Make sure they are following the FDCPA. Several years ago, I had some debt wiped out on that basis.

You can also contact a credit counselor.

tapestryofregret's avatar

Thanks for the info, should keep me busy for a while. I realize I’m going to need more specifics on the situation before I can get a real grip on it.

nicobanks's avatar

Your brother is making 50 grand/year and he struggles to live paycheck-to-paycheck and can’t afford a $3,500 payment on his debt!? I can’t understand that… I make about 30 a year and still manage to put small amounts into savings each month and live comfortably.

My advice to your brother is to perform an audit on his finances. (I mean a personal audit, conducted by himself – a professional is not necessary.) Clearly, his expenses are too high! He’ll simply have to find the fat and cut it out. Maybe he buys too many gourmet foods? Maybe he should move to a less expensive place?

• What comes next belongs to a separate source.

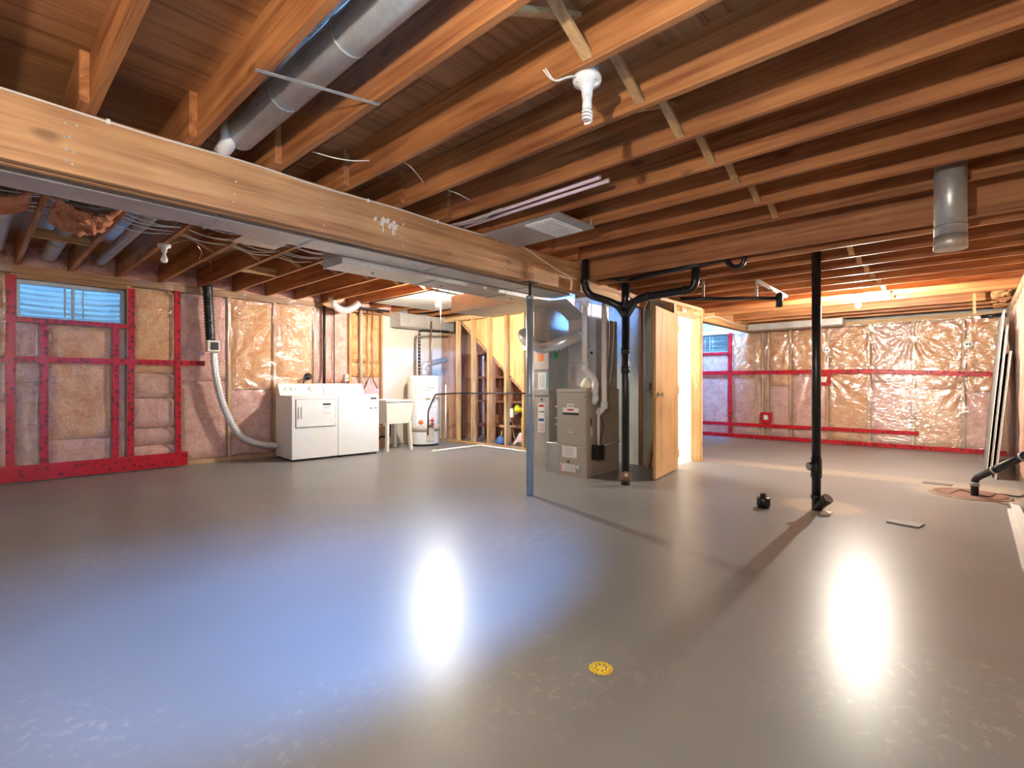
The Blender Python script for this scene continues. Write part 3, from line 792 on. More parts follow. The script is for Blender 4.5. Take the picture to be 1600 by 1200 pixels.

Maybe he should give up the cable account? Etc. He might also consider increasing his income – maybe through a part-time job, or by selling off some of his luxury items. (By “luxury items” I don’t just mean diamond rings, but anything not necessary to live by, including electronics, DVDs – this could help build that one-time $3,500 payment, at least.)

However he does it, your brother must start living on a budget. That’s where you can help him out. If he doesn’t have a handle on finances generally, and now he’s stressed out about it to boot, he will not be able to get this job done alone. You can’t help him by giving him money, so at least you can help him organize what he has.

Do not put that payment on your credit card! You will only be compounding the problem. Your brother doesn’t just need to get rid of his debt: he needs to learn how to live debt-free. With the kind of money he’s making, and considering he has no dependents, there’s no reason he can’t do this. He just needs to calm down and open his eyes.

bkcunningham's avatar

If he has already defaulted on the student loans and they are in collection, get everything (and I repeat everything) in writing from a collection agency. It will still be on his credit reports even if he pays it to the collection agent. It will just show it as a debt that went into collections and is paid.

It won’t be wiped off the reports unless the collection agency agrees to do this and you get it in writing and even then, you’ll probably have to dispute it on the credit report with all three agencies. So you need proof of it being paid and that the collection agency said it would be removed from the credit reports upon payment in full.

You need to find out the interest rate of the loans before you or he can make any determination about putting it on a credit card or taking out another loan to consolidate the student loans.Were they private loans or federal loans? What will eventually happen is that his pay will be garnished and any tax refunds he gets will be kept ot offset the loans. You can’t discharge a student loan through a bankruptcy in most cases.

The interest rates are generally very high on government student loans.

You brother may be responsible for paying upto 25 percent more than the principal and the interest to satisfy the costs incurred in contractors collecting the debt. I assume you aren’t the co-signer, but for future reference, never be a co-signer for someone taking out student loans unless you are willing to pay the loan yourself without question. It is a messy situation to get into.

snowberry's avatar

Many credit counseling outfits have a bad record, and in fact actually hurt the people they say they are helping. I don’t know how you sort out the good ones from the bad, unfortunately. The Better Business Bureau does not give you any feed back regarding how problems were resolved, but they are better than nothing. I like because you actually get to see what the complaint was, and how (or whether) it was resolved.